Trumpet player Dale Curtis met Bob Kindred and Anne Phillips at the Fairbanks Summer Arts Festival. When they came to Ketchikan, Curtis played with Kindred in the Jazz and Cabaret Festival band.

They also would just get together to play.

“I’ve been playing my whole life, and I’ve got a lot of professional experience, and I know a lot of tunes, and so does he,” Curtis said. “We’d just get together and play these tunes that we both know, and we both had such a similar style. For me it was really easy, phrasing, and I kind of knew what he was going to do. It made it easy.”

In 2011, Curtis recorded an album “Bridge to Nowhere,” at Bennett Studios in New Jersey.
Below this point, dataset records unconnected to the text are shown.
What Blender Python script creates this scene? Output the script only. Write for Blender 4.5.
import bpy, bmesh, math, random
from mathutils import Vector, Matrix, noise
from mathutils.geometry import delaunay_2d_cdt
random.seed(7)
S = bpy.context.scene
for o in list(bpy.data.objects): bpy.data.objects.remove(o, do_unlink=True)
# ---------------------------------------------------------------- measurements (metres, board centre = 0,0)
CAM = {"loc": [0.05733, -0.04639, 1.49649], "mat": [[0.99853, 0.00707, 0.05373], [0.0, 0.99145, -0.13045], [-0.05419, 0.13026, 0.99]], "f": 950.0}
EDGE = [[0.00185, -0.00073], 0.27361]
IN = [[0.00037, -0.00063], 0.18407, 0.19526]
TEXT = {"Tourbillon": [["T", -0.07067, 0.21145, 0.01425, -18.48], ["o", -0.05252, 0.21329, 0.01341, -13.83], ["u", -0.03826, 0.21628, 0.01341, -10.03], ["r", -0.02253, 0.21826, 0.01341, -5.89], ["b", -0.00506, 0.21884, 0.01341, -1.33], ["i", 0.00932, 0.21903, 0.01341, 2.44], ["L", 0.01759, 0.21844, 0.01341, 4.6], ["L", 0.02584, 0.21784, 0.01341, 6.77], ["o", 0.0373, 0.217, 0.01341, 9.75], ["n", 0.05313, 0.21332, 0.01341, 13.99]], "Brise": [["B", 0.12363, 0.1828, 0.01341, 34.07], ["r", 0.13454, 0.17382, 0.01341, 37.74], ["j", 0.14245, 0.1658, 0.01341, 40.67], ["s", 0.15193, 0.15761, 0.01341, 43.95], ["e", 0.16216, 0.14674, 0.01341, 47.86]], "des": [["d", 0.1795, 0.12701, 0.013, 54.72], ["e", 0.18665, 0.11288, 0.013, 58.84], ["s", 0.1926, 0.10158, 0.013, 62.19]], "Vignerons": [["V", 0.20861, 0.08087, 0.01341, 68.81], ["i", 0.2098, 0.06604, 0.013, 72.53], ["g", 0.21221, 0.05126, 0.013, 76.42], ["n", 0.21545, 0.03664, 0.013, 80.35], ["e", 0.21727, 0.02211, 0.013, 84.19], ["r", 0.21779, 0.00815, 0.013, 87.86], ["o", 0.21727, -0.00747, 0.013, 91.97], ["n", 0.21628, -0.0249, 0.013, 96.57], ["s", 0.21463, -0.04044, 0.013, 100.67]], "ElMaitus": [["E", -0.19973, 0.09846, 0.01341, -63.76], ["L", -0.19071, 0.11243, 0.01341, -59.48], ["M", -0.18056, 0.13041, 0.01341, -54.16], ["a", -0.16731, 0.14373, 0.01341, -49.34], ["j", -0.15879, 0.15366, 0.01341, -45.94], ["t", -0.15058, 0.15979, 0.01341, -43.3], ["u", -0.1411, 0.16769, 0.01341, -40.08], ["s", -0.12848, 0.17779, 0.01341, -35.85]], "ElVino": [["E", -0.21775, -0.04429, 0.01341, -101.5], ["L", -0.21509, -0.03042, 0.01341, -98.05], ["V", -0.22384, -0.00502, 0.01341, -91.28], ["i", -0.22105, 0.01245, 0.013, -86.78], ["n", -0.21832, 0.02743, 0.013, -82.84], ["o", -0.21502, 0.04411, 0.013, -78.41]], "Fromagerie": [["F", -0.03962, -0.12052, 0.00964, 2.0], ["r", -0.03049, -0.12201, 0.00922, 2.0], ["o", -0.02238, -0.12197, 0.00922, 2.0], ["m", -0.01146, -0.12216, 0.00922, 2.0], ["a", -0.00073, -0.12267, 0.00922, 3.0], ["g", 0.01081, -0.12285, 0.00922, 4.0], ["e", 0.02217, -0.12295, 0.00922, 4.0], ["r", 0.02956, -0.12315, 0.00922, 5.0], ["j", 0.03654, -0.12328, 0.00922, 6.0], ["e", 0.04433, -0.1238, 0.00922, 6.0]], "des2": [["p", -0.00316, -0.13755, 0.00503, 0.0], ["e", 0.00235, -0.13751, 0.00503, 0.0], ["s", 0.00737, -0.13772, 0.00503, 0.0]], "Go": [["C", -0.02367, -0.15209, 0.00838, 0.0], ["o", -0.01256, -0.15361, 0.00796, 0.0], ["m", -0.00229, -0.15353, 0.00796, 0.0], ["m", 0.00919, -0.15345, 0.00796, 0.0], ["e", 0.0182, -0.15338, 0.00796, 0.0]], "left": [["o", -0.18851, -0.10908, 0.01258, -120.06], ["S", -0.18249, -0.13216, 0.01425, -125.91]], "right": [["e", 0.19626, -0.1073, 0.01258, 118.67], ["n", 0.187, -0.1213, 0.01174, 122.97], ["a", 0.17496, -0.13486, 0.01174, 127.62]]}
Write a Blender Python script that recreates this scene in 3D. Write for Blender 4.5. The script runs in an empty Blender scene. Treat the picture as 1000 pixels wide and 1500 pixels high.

The members of the Dale Curtis Quintet were Curtis, guitarist Paul Meyers, bass player Christian Fabian, drummer Ed Littlefield, and Kindred on saxophone and clarinet.

“He asked me if he could do this song called ‘Tenderly’ by himself,” Curtis said. “So I let him do that and I’m glad I did because it’s just amazing, his approach to that. Such a beautiful player and beautiful guy. He will be missed.”

“He was always so gracious and so kind to other musicians. A good man.”

Kindred lived in New York for many years but moved to Nashville about two years ago.

Curtis spoke with Kindred about a month ago and, despite his health problems, Kindred continued playing and was still booking gigs.